Point value after the 2015 category changes

Point value after the 2015 category changes

Point value after the 2015 category changes

08-30-2015 Point value

Introduction

2015 has seen a number of alterations to hotel loyalty schemes. One of the most important has been changes to the number of points needed to redeem free nights. With the aim of most point’s collectors being to save for free nights, understanding these changes is important. Six of the major chains have, through one or more announcements, altered the categories that they assign hotels to for the purchase of free night redemptions. We look here at these changes for each program. Overall, the general trend has been for more points to be required for free nights. This has had the effect for most collectors of reducing the value of the hotel loyalty scheme. There are several areas though where points required have been reduced, and if used in these areas then of course they are better value than before!



This chart shows the total number of hotels in each category for the six hotel chains, both before the category changes (in 2014) and after the changes (in 2015). The major shifts are highlighted on the charts. Marriott for example moves to a higher proportion of top category properties. Carlson and IHG also see increases at the top end. SPG and Hyatt see small increases in the proportion of the lowest category hotels.

This puts into perspective the changed category hotels versus the total size of each chain’s portfolio. Hilton for example maintains the same portfolio distribution, despite the changes.

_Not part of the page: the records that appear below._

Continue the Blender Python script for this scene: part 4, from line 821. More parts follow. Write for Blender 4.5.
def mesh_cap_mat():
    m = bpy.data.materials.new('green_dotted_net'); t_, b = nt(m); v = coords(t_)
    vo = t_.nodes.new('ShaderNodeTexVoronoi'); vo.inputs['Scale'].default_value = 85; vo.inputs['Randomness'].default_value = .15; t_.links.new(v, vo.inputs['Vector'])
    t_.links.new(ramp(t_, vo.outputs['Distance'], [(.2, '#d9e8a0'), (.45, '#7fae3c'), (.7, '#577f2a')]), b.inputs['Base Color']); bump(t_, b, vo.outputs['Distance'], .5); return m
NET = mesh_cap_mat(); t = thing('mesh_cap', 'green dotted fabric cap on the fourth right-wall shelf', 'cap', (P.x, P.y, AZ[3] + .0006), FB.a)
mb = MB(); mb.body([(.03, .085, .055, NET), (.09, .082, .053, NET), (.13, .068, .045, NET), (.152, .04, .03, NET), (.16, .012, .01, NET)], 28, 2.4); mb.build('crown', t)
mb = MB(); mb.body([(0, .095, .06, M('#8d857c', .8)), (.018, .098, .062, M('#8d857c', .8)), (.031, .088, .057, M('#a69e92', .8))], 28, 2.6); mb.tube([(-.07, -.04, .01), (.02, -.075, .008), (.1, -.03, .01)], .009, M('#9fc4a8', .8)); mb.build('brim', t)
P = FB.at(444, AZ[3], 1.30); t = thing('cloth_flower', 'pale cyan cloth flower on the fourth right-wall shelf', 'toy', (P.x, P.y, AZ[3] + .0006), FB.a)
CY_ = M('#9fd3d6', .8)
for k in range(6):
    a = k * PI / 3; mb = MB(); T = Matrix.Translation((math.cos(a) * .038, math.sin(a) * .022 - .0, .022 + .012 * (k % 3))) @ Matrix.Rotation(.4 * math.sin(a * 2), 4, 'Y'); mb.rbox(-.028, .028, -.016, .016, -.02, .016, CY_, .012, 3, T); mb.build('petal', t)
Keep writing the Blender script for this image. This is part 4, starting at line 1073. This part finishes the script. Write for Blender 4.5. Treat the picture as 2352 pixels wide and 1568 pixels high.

For the collector of hotel points, the most dramatic changes in value are when hotels shift up or down multiple categories. This chart shows, for each hotel program, the proportion of hotels shifting through 1, 2 or 3 categories. The general trend follows what is seen in other charts; Marriott for example showing a larger number of category increases than decreases, and the opposite for Hyatt.

The rises or falls or 2 or 3 categories are of special interest; IHG here showing the most number of 2 category increases, with Hilton also having some. Hilton and Carlson show the most 2 or 3 category decreases, and Hyatt also has a small number of these. For collectors who stay at these specific properties, they will see shifts in value much worse, or better, than the general average. Looking at the areas that there have been big drops can be a good way to increase the value of points.



In this chart we see directly the proportion of the total hotel portfolio of each program which changes in category. Marriott clearly shows the largest number of properties switching category (both in absolute number and percentage of portfolio), and Hilton the smallest (with only around 1% of properties changing category).

We can also easily distinguish the changes of more than one category, with deeper shading in the charts.



This chart summarises the change in value of points in the hotel loyalty schemes. As the main use of points is to redeem for reward nights, the change in points needed directly reflects point value.

Four of the programs have seen the points per night increase, implying a reduction in point value. Marriot has suffered the worst with a 4.5% increase in points, followed closely by Carlson with 3.8%. IHG has increased points by 1.7% and Hilton remains almost the same as last year, with only a 0.2% increase. And 2 schemes, SPG and Hyatt, have seen the points required reduce, hence an increase in average points value.

These general value changes though do not reflect the specific areas which have seen positive or negative changes, as shown in other charts.